(TASK GOAL)
Look for "picture" in the listing below. Gather each line that contains it.
── EXERCISE DATA ──
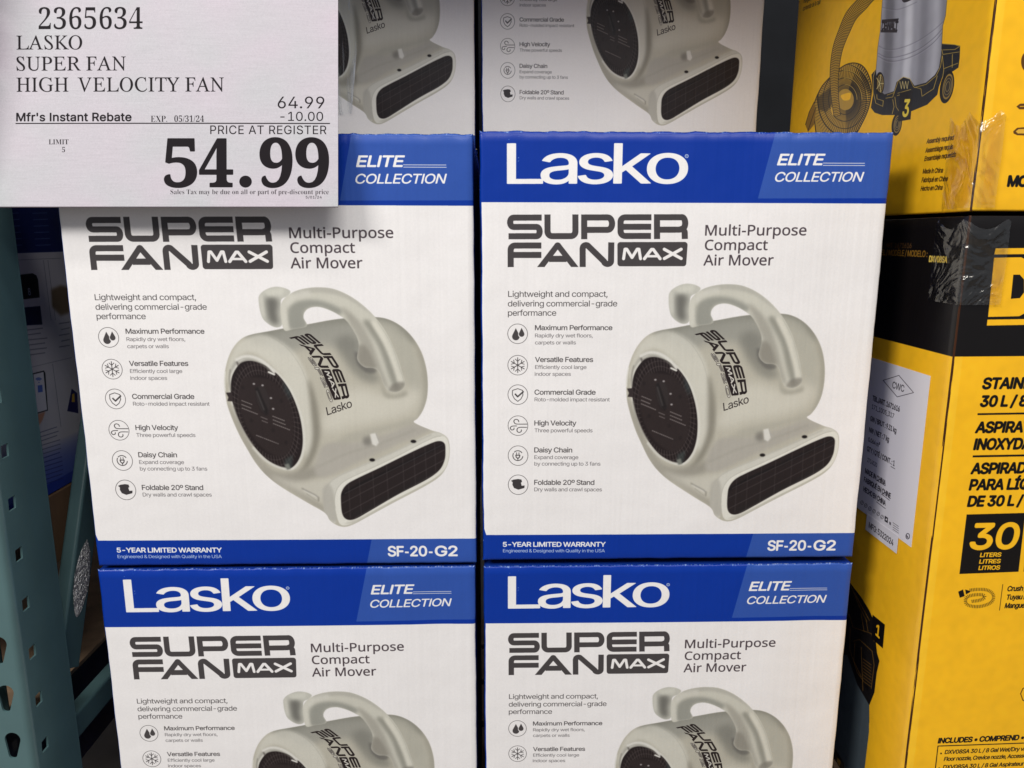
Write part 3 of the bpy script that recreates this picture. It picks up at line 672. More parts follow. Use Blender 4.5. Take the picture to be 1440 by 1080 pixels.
for i in range(9): P.line(c3([(118+i*8, 195+i*15), (128+i*8, 215+i*15)]), 1.2, (130, 92, 36), .7)
for i in range(8): P.line(c3([(160, 530+i*16), (200, 560+i*16)]), .9, (128, 92, 40), .8)
P.poly(c3([(208, 305), (270, 356), (259, 476), (202, 426)]), BLK); S_('1', 1232, 1237, 893, 17, YEL, grow=2.2)
for (x, y) in ((0, 0),): pass
fold_wear_highlight(P, False, True); side_low = P.image('lower_side_print')
# shipping labels, stuck on that side
def label_image(P, corners, name):
    q = P.M(np.array(corners, float)); x0, y0 = np.floor(q.min(0)).astype(int)-2; x1, y1 = np.ceil(q.max(0)).astype(int)+2
    return P.image(name, (x0, y0, x1, y1)), (x0/P.w, 1-y1/P.h, x1/P.w, 1-y0/P.h)
LBu0, LBu1 = .30, None
P = Print(SW, SH, (226, 222, 226), M)
dk = (38, 32, 38)
c5 = lambda L: [(1200+x/6.354, 470+y/6.354) for x, y in L]; c6 = lambda L: [(1200+x/6.354, 620+y/6.354) for x, y in L]
dm_ = c5([(275, 412), (415, 368), (545, 522), (400, 560)]); P.line(dm_+dm_[:1], .75, dk)
S_('CWC', 1255.9, 1272.2, 545.3, 9.4, dk, grow=.3)
for st, x0, x1, b, cap, g in (('TBL./ART. 1671616', 180, 420, 590, 7, 1.0), ('171_1005_317', 175, 370, 664, 6.4, .2), ('GW / BRUT : 9.31 kg', 160, 390, 772, 7, .8), ('NW / NET : 7 kg', 150, 325, 872, 7, .8), ('0.064 m³', 143, 245, 956, 6, .6), ('QTY / QTÉ / CONT. : 1', 132, 375, 1040, 7, .8)):
    S_(st, 1200+x0/6.354, 1200+x1/6.354, 470+b/6.354, cap, dk, grow=g)
for st, x0, x1, b, cap, g in (('2714520', 135, 220, 185, 6, .2), ('MADE IN CHINA', 115, 295, 285, 7, 1), ('FABRIQUÉ EN CHINE', 105, 340, 362, 7, 1), ('HECHO EN CHINA', 100, 295, 447, 7, 1)):
    S_(st, 1200+x0/6.354, 1200+x1/6.354, 620+b/6.354, cap, dk, grow=g)
for a, b in (((215, 350), (295, 400)), ((262, 475), (332, 530)), ((218, 545), (295, 605)), ((345, 228), (380, 250))): P.line(c6([a, b]), .7, dk)
for i, (x, y) in enumerate(((88, 552), (122, 578), (158, 605), (195, 628), (232, 652), (266, 680))): q = c6(list(ellipse(x, y, 12, 17))); P.line(q+q[:1], .6, dk, .8); P.line(c6([(x-6, y+6), (x+7, y-8)]), .6, dk, .7)
P.poly(c6([(290, 668), (318, 688), (316, 736), (288, 716)]), dk); P.poly(ellipse(*c6([(304, 702)])[0], 1.1, 1.5), (226, 222, 226)); P.poly(c6([(330, 720), (345, 730), (344, 755), (330, 745)]), dk, .7)
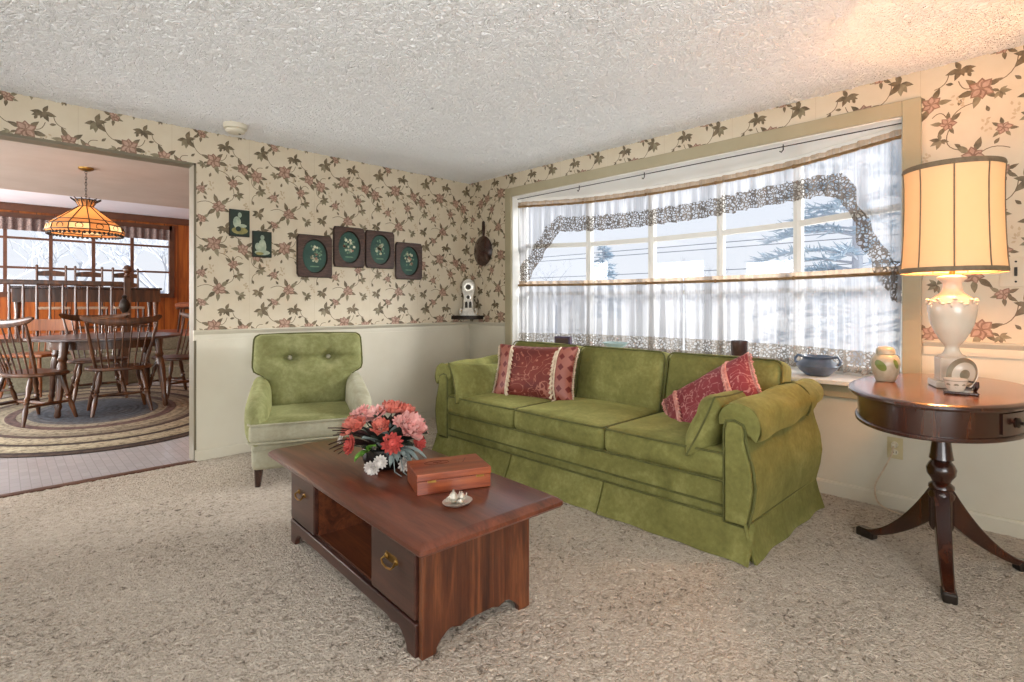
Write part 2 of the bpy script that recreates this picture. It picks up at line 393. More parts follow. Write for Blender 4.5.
def thing(name,label,cat,loc=(0,0,0),rz=0,group=None):
    o=bpy.data.objects.new(name,None); COL.objects.link(o); o.location=loc; o.rotation_euler=(0,0,rz); o.empty_display_size=.1
    o['label']=label; o['category']=cat
    if group: o['group']=group
    return o
def tag(o,label,cat,group=None,kind=None):
    o['label']=label; o['category']=cat
    if group: o['group']=group
    if kind: o['kind']=kind
    return o
def struct(o): o['kind']='structure'; return o
def copy_tree(o,parent=None):
    c=o.copy(); COL.objects.link(c)
    if parent is not None: c.parent=parent
    for ch in list(o.children): copy_tree(ch,c)
    return c
def place(proto,first,loc,rz,label,group=None,scale=None):
    o=proto if first else copy_tree(proto)
    o.location=loc; o.rotation_euler=(0,0,rz); o['label']=label
    if group: o['group']=group
    if scale: o.scale=scale
    return o
def T(x,y,z): return Matrix.Translation((x,y,z))
def RX(a): return Matrix.Rotation(R(a),4,'X')
def RY(a): return Matrix.Rotation(R(a),4,'Y')
def RZ(a): return Matrix.Rotation(R(a),4,'Z')
AX_Y=RX(90)      # prism extruded along z -> along -y ; poly (x,y)->(x,z)
def yprism(mb,poly,y0,y1,mi=0): # poly in xz, extruded along y
    X=Matrix(((1,0,0,0),(0,0,-1,0),(0,1,0,0),(0,0,0,1))); return mb.prism(poly,-y1,-y0,mi,X)
def xprism(mb,poly,x0,x1,mi=0): # poly in yz, extruded along x
    X=Matrix(((0,0,1,0),(1,0,0,0),(0,1,0,0),(0,0,0,1))); return mb.prism(poly,x0,x1,mi,X)
def rrect(w,h,r,n=5,cx=0,cy=0):
    o=[]
    for (sx,sy,a0) in ((1,1,0),(-1,1,90),(-1,-1,180),(1,-1,270)):
        for k in range(n+1):
            a=R(a0+90*k/n); o.append((cx+sx*(w/2-r)+r*math.cos(a),cy+sy*(h/2-r)+r*math.sin(a)))
    return o
def oval(a,b,n=40,cx=0,cy=0): return [(cx+a*math.cos(2*PI*k/n),cy+b*math.sin(2*PI*k/n)) for k in range(n)]

# ------------------------------------------------------------ wallpaper pattern
def clip(poly,u0,u1,v0,v1):
    for ax,lim,sg in ((0,u0,1),(0,u1,-1),(1,v0,1),(1,v1,-1)):
        out=[]
        for i in range(len(poly)):
            a,b=poly[i],poly[(i+1)%len(poly)]; da=sg*(a[ax]-lim); db=sg*(b[ax]-lim)
            if da>=0: out.append(a)
            if (da>=0)!=(db>=0):
                t=da/(da-db); out.append((a[0]+t*(b[0]-a[0]),a[1]+t*(b[1]-a[1])))
        poly=out
        if len(poly)<3: return []
    return poly
def leafpoly(x,y,L,W,a):
    ca,sa=math.cos(a),math.sin(a); o=[]
    for t,w in ((0,0.05),(.15,.55),(.35,1),(.6,.85),(.82,.4),(1,0),(.82,-.4),(.6,-.85),(.35,-1),(.15,-.55)):
        px,py=t*L,w*W/2; o.append((x+px*ca-py*sa,y+px*sa+py*ca))
    return o
def strip(pts,w):
    a=[];b=[]
    for i,(x,y) in enumerate(pts):
        q=pts[min(i+1,len(pts)-1)]; p=pts[max(i-1,0)]; dx,dy=q[0]-p[0],q[1]-p[1]; l=math.hypot(dx,dy) or 1
        a.append((x-dy/l*w,y+dx/l*w)); b.append((x+dy/l*w,y-dx/l*w))
    return a+b[::-1]
def arc(x0,y0,x1,y1,bend,n=7):
    o=[]
    for i in range(n+1):
        t=i/n; k=4*t*(1-t)*bend; dx,dy=x1-x0,y1-y0; o.append((x0+dx*t-dy*k,y0+dy*t+dx*k))
    return o
TILE=[]   # (poly, mat) ; 1 leaf 2 leaf2 3 petal 4 petal2 5 stem 6 ghost
def tile():
    r=random.Random(3)
    def flower(x,y,s,rot):
        s*=1.12
        for k in range(5): # leaves
            a=rot+[-2.9,-.5,.35,2.4,-1.7][k]+r.uniform(-.2,.2); l=s*r.uniform(.55,.75); TILE.append((leafpoly(x+.25*s*math.cos(a),y+.25*s*math.sin(a),l,l*.42,a),1 if r.random()<.65 else 2))
        for k in range(6):
            a=rot+k*1.05+r.uniform(-.2,.2); l=s*r.uniform(.42,.6); TILE.append((leafpoly(x,y,l,l*.8,a),3)); TILE.append((leafpoly(x+.06*s*math.cos(a),y+.06*s*math.sin(a),l*.74,l*.42,a),4))
        TILE.append((oval(s*.09,s*.09,8,x,y),3))
    def leafy(x,y,s,rot,pale=.3):
        for k in range(6):
            a=rot+[-1.5,-.9,-.2,.5,1.3,2.6][k]+r.uniform(-.2,.2); l=s*r.uniform(.5,.8); TILE.append((leafpoly(x,y,l,l*.45,a),2 if r.random()<pale else 1))
    def stem(*a): TILE.append((strip(arc(*a),.0021),5))
    def bud(x,y,s,a): TILE.append((leafpoly(x,y,s,s*.5,a),1))
    stem(.13,.0,.26,-.12,-.25); stem(.28,-.2,.40,-.29,.2); stem(.09,-.31,.02,-.22,.3); stem(.46,-.09,.4,-.02,.2); stem(.10,-.34,.02,-.43,-.3); stem(.40,-.32,.33,-.44,.3); stem(.30,-.50,.16,-.46,-.25)
    stem(.27,-.10,.36,-.07,-.4); stem(.05,-.18,.10,-.13,.3); stem(.41,-.25,.47,-.24,.4)
    leafy(.09,-.01,.095,-1.2); leafy(.35,-.01,.085,-1.6,.2); flower(.27,-.135,.092,.4); leafy(.20,-.165,.06,-2.2,.6)
    flower(.055,-.205,.088,-.3); leafy(.08,-.315,.075,-.9,.4); flower(.185,-.355,.06,1.0); flower(.405,-.285,.07,2.0); leafy(.435,-.365,.065,-1.2,.5)
    flower(.475,-.165,.085,2.6); flower(.30,-.475,.092,1.4); leafy(.07,-.49,.085,-1.8); leafy(.45,-.52,.07,-.4,.5); flower(.185,-.575,.06,.2)
    for x,y,a in ((.16,.02,1.4),(.31,-.06,1.2),(.38,-.08,.2),(.24,-.26,1.3),(.36,-.2,1.9),(.12,-.13,.8),(.02,-.4,-1.2),(.35,-.42,.7),(.22,-.43,2.2)): bud(x,y,.035,a)
    for x,y in ((.36,-.14),(.14,-.25),(.50,-.42),(.25,-.30)):
        for k in range(7): TILE.append((leafpoly(x+r.uniform(-.02,.02),y-.01*k,.022,.012,r.uniform(0,6)),6))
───
(TASK RESULT)
Write part 3 of the bpy script that recreates this picture. It picks up at line 672. More parts follow. Use Blender 4.5. Take the picture to be 1440 by 1080 pixels.
Write part 2 of the bpy script that recreates this picture. It picks up at line 393. More parts follow. Write for Blender 4.5.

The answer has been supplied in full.